Whale found in Scotland with nearly 100kg of garbage in its stomach

Male juvenile sperm whale washes up on beach with 99 kilograms of waste in its stomach. Source: Scottish Marine Animal Stranding Scheme

A sperm whale has washed up on the Scottish coast with rope, netting, and plastic in its stomach.

A juvenile sperm whale has been found with nearly 100 kilograms of debris, including plastic cups, fishing nets, rope, packing straps and bags in its stomach. 

The male whale was found stranded on Seilebost beach, off the Isle of Harris in Scotland last Thursday.

Plastic waste found inside the stomach of the sperm whale.
Plastic waste found inside the stomach of the sperm whale.
Scottish Marine Animal Stranding Scheme

The Scottish Marine Animal Stranding Scheme (SMASS) conducted an autopsy on the whale and said its stomach “exploded” with waste as they cut into it.

Locals and onlookers on the beach said they were horrified by the waste inside the whale and are sure it would have played a role in the whale’s death. 

Dan Parry, a resident from the nearby town of Luskentyre, told the BBC that it highlighted the issues with marine pollution.

"It was desperately sad, especially when you saw the fishing nets and debris that came out of its stomach."

However, the findings of the autopsy suggest that while the plastic ball would have contributed to the whale’s poor health, there are no signs that it blocked the whale’s intestines.

The whale appeared otherwise healthy. 

A statement posted to the SMASS’ Facebook page said more needs to be done to reduce plastic waste and pollution.

"This amount of plastic in the stomach is nonetheless horrific, must have compromised digestion, and serves to demonstrate, yet again, the hazards that marine litter and lost or discarded fishing gear can cause to marine life."

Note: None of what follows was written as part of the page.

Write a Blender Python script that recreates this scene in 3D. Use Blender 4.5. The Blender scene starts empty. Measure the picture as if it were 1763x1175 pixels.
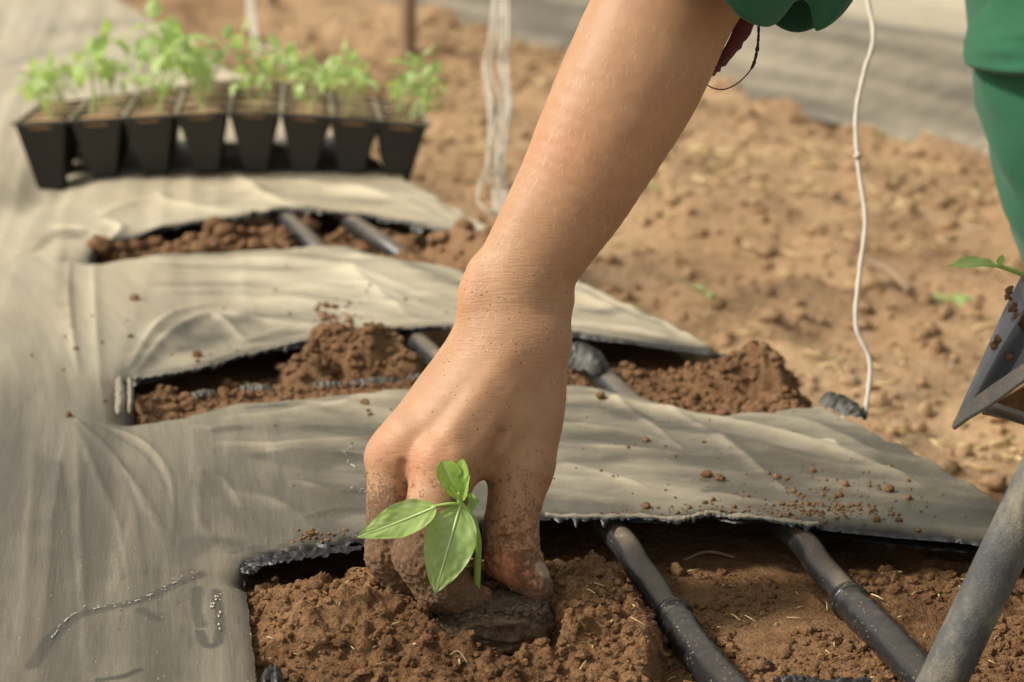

Man stands near stranded whale.
Man stands near stranded whale.
Scottish Marine Animal Stranding Scheme

It also reiterated that humans are responsible for the pollution found in the whale.

"It is also perhaps a good example that this is a global issue caused by a whole host of human activities. This whale had debris in its stomach which seemed to have originated from both the land and fishing sectors."

In January, the SMASS reported that 2018 had the highest number of marine animal strandings in Scotland, with an increase from 204 reports in 2009 to 930 reports last year.

Dr Michelle Blewitt, the program director for Australia's Microplastic Assessment Project says the number of whales dying due to waste ingestion is increasing.

“There are certainly far more incidences presently that have resulted as a product of marine debris in the environment. And we’re hearing more and more of this. Because marine litter in the world’s ocean is a significant problem at the moment”

“We are seeing whether it’s a small piece of litter, or large bags, that animals are ingesting it around the world.”

She says it's up to everyone to take small steps to help reduce the amount of plastic in the ocean.

"It comes down to us as consumers to make those positive choices in life, not only for eliminating single-use plastics out of our life but also when you’re at the beach or near any kind of waterway, anywhere in the world is to pick up and take your rubbish with you.” 

Due to its size, the whale was buried on the beach with help from the local Coast Guard and a local disposal group.